Iron Fists In Velvet Gloves

American Garage

East Lansing, Michigan

March-April, 1987

The Toll: Iron Fists In Velvet Gloves

By Jamie DePolo

A mike stand dangling precariously from the fragile-looking grey pipe running the length of the bar.  A guitar player with a wide-open stance reminiscent of Mick Jones’ early Clash days, and an iron-fists-in-velvet-gloves style of playing to match.  A lead singer who writhes, leaps and screams at the audience.  The Toll, a Columbus-based band, were playing at Rick’s.

Watching the band perform is fascinating.  They manage to walk a tightrope line between entertainment and disaster.  Lead-singer Brad Circone is like a child playing the sidewalk crack game — as long as he manages to take giant steps and not step on any cracks, we’ll all make it to the end of the show.  Should he stumble and land on one of those deadly but enticing cracks…well, I’m not sure what would happen because I’ve never seen it, but I’m positive it would be dangerous, exciting and probably illegal.

“We’ve never really gone over the edge.  We’ve come close,” said drummer Brett Mayo.

“No matter how wild Brad gets, he’s tied to all of us,” added guitarist Rick Silk.  Sort of like an inner tube anchoring a rowboat in a hurricane.

“We’ve never been too intense,” Circone said flatly.  “It’s like a bullfight.  People come to see what’s going to happen.”

It’s easy to dismiss any flaws the band may possess (i.e. lack of humor) as minor because the band members so obviously care about their music.  Care about their lyrics.  Care about their audience.  Insincerity is a label that will never stick to the Toll.

This band is about emotion.  Emotion that rolls around in your stomach for a few days, making you feverish and distracted and finally drives you crazy with a compulsion to act.  The audience is given a private tour of Circone’s mind: the heaven and the hell of it with no explanations or judgments; just pure emotional intensity.

“We’re more serious than jovial; we’re pretty low-key.  We have the same intensity in our personal lives that we do on stage,” explained Circone.  “Our sense of humor?  We’re sarcastic as hell.”

Circone, Mayo, Silk, and bassist Greg Howard went on to explain how the Toll is the dictator that runs their lives.  “We each have an outline of things that we have to do for that week,” said Circone.  “We ask each other at practice if things got done.  If not, that job’s taken away from that person and given to somebody else.  And we all know that person fucked up.  The band itself is a dictator, but each member has a voice, so it’s a democracy.”

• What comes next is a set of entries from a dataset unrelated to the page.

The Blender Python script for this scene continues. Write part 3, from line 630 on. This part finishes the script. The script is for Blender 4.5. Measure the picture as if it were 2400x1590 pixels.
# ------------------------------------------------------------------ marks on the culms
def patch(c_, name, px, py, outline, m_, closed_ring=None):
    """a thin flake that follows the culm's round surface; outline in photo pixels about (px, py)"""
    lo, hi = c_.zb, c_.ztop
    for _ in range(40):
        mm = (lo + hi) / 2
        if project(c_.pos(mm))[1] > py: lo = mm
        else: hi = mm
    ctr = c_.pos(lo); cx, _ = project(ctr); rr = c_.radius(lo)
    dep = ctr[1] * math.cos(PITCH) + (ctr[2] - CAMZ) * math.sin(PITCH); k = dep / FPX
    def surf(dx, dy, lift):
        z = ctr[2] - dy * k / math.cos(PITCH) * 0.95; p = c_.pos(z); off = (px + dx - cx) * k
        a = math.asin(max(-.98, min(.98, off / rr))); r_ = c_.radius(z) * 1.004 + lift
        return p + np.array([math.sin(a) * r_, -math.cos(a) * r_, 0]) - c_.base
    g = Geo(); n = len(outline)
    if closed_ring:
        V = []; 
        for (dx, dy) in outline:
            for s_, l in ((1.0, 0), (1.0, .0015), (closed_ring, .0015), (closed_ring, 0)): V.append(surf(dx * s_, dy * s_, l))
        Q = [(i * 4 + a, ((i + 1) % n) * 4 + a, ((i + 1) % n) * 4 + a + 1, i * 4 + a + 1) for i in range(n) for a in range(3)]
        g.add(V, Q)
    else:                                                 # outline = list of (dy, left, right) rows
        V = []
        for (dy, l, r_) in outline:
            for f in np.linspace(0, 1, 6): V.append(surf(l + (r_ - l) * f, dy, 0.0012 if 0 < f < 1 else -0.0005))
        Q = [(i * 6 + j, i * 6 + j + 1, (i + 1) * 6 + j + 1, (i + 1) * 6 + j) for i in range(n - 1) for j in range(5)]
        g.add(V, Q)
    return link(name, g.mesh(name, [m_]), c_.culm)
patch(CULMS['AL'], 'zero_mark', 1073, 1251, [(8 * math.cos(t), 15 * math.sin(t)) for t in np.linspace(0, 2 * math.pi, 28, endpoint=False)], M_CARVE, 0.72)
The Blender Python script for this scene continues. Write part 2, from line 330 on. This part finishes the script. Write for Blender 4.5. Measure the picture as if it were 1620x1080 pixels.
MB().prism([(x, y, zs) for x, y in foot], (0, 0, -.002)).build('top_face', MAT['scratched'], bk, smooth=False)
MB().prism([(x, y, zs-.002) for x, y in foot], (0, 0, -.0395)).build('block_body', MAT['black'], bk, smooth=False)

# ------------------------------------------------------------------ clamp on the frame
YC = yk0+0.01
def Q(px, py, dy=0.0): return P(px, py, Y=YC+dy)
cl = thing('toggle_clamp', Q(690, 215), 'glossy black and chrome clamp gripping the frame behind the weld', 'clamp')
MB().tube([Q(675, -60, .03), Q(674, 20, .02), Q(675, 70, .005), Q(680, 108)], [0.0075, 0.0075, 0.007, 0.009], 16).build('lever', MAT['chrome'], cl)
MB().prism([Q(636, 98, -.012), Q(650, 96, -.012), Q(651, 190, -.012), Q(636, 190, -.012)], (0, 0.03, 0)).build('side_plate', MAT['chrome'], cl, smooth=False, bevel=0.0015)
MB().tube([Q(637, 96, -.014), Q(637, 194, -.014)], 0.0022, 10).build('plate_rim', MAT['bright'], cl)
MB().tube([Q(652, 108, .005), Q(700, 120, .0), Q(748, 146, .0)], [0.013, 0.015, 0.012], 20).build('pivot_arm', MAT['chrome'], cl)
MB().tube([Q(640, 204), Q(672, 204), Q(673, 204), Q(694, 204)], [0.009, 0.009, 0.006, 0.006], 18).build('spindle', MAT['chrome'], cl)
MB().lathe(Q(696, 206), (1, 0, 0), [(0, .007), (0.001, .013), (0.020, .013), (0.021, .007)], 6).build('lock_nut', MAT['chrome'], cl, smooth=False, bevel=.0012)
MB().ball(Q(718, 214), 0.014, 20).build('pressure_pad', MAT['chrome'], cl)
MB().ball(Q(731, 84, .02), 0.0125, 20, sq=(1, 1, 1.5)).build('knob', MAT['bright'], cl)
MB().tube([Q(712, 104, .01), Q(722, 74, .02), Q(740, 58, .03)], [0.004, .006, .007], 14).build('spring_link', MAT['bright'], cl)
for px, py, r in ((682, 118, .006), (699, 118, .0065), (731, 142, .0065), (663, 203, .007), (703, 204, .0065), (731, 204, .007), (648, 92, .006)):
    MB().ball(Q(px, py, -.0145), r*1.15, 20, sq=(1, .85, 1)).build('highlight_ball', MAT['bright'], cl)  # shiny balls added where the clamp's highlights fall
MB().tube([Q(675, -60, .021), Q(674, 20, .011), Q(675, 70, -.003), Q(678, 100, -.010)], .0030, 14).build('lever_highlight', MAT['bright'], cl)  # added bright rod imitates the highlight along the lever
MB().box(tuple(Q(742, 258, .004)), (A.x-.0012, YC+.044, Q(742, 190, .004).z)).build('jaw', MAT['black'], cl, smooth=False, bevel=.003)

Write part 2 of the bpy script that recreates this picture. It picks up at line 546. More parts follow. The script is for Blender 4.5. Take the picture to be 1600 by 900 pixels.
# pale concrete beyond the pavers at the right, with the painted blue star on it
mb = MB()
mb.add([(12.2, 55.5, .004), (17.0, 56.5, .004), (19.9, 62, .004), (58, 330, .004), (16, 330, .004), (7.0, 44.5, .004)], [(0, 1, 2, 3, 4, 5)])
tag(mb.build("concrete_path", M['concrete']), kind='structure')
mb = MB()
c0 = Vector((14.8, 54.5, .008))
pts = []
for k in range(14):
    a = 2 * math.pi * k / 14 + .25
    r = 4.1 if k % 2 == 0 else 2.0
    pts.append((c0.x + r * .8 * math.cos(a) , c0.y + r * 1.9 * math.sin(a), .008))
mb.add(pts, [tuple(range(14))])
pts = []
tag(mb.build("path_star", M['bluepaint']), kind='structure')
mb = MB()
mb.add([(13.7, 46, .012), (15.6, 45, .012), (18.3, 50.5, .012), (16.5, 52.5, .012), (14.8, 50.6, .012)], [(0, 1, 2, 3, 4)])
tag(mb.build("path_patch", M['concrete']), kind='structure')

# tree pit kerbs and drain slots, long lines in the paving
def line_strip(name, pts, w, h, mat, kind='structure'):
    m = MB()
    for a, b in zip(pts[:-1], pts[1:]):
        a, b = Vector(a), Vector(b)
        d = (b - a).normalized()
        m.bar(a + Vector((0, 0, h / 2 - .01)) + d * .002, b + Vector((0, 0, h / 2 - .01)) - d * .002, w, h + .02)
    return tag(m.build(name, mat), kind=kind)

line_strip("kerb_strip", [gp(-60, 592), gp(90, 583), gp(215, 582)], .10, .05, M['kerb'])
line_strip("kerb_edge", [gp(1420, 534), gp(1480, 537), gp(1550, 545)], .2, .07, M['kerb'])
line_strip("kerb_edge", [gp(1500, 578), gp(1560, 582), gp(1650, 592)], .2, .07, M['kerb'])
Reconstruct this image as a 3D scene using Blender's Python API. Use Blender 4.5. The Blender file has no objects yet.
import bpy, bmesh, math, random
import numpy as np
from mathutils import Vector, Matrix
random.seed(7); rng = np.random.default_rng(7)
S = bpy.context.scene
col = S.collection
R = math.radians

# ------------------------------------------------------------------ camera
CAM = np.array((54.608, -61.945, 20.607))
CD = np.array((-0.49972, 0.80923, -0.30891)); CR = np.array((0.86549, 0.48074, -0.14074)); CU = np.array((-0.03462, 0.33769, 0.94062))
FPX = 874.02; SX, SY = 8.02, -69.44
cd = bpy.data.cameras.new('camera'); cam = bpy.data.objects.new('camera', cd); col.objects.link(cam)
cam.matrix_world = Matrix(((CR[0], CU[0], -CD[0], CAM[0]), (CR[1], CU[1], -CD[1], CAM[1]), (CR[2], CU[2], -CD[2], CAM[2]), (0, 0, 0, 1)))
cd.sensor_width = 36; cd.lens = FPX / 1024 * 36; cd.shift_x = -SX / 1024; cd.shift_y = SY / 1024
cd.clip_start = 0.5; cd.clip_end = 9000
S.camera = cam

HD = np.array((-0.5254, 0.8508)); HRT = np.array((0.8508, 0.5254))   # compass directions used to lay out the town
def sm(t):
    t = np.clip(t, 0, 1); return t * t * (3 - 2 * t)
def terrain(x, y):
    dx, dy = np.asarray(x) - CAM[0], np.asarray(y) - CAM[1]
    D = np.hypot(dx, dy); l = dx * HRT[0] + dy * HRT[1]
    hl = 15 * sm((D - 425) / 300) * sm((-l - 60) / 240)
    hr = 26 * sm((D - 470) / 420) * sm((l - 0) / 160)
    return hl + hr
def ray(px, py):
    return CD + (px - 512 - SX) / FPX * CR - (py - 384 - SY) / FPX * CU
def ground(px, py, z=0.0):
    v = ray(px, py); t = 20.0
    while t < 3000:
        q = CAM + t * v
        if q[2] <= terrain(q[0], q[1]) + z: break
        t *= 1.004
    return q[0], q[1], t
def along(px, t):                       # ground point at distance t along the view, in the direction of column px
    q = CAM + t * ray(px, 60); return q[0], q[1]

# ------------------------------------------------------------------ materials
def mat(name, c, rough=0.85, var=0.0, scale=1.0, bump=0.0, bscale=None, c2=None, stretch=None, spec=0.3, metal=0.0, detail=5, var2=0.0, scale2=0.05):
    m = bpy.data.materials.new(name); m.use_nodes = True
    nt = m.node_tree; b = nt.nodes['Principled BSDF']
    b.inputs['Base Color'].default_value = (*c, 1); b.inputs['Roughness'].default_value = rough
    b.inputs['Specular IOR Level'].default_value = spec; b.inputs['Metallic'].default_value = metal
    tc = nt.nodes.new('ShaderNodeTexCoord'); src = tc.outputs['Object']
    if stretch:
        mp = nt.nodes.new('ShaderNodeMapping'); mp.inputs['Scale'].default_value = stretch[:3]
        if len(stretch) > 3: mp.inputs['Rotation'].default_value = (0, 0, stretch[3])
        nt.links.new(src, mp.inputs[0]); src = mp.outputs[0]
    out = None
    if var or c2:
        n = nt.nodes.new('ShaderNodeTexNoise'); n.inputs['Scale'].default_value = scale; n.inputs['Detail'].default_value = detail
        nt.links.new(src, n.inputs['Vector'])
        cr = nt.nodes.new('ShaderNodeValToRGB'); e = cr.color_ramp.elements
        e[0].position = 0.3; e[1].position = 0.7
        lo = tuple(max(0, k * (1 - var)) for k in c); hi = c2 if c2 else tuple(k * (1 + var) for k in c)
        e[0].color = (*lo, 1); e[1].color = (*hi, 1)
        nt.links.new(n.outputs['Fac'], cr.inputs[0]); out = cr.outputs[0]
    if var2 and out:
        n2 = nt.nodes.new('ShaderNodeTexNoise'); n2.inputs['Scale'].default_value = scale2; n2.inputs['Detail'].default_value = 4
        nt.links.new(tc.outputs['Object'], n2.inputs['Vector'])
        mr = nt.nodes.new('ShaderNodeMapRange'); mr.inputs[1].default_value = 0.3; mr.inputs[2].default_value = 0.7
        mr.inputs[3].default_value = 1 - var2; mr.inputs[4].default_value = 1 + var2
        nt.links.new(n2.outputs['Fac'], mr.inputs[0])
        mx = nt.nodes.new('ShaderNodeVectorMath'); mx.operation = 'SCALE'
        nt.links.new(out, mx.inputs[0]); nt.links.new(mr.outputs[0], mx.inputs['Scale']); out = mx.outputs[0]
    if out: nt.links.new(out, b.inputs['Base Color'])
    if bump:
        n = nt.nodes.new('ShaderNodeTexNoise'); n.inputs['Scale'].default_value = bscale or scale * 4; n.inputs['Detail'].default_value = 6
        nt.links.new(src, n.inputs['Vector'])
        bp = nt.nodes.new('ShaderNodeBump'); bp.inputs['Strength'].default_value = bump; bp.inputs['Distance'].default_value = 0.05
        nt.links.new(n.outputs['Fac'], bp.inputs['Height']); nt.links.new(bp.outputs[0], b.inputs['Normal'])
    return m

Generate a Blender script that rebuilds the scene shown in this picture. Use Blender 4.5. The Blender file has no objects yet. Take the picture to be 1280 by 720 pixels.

“We have big boards at home on the walls telling each of us what to do and when it’s got to be done,” said Mayo.  “Our housemates think we’re crazy.  They don’t know how we can live like that, but we have to, to get things done.”

“We don’t have any time for friends,” said Silk.

“Mediocrity and boredom are the band’s enemies,” said Circone.  “When you’re mediocre, you start to make excuses, like ‘I can’t sing this right because Rick’s not playing right.’  You start to blame each other and boredom sets in and you destruct.

“We’re all perfectionists in certain ways,” he continued.  “We never settle for anything less.”

Circone’s stage presence is that of a Jim Morrison disciple, and the black leather pants, tangled dark curls, and switchblade sideburns enhance the comparison.  He finds the Morrison analogies amusing and claims to have never heard the Doors’ music until six months ago.  To the rest of the band he’s just being Brad.

The music is dreamy and melodic with an inner core of steel and sweat.  The band never looks as though they’re having a rollicking, knee-slapping, good time on stage, but in some twisted sense they seem to derive pleasure from ripping out their souls and waving them round for all to see.

The words and music vary from night to night, but certain nuances form the framework for the construction of each song.  “When we started (the present line up has been together about two years) we didn’t want anyone to be able to cover a Toll song,” Circone said.  “It’s like a game that only we have the rules to.”

Captivating arena-sized crowds with the same intensity and drive the band creates in a 300-person club is something that even U2 and the Rolling Stones haven’t been able to accomplish.  Can the Toll move to bigger venues without compromising themselves?

“To keep this personalism is a great challenge for us,” said Silk.  “We feed off an audience, and the more people we have to feed from, the better it goes.”

“It is a challenge,” Howard added thoughtfully.  “But when we played The Ritz in New York (a 3,500-seat club) Brad was hanging upside down from the rafters…”  His voice trails off.  It was a good show.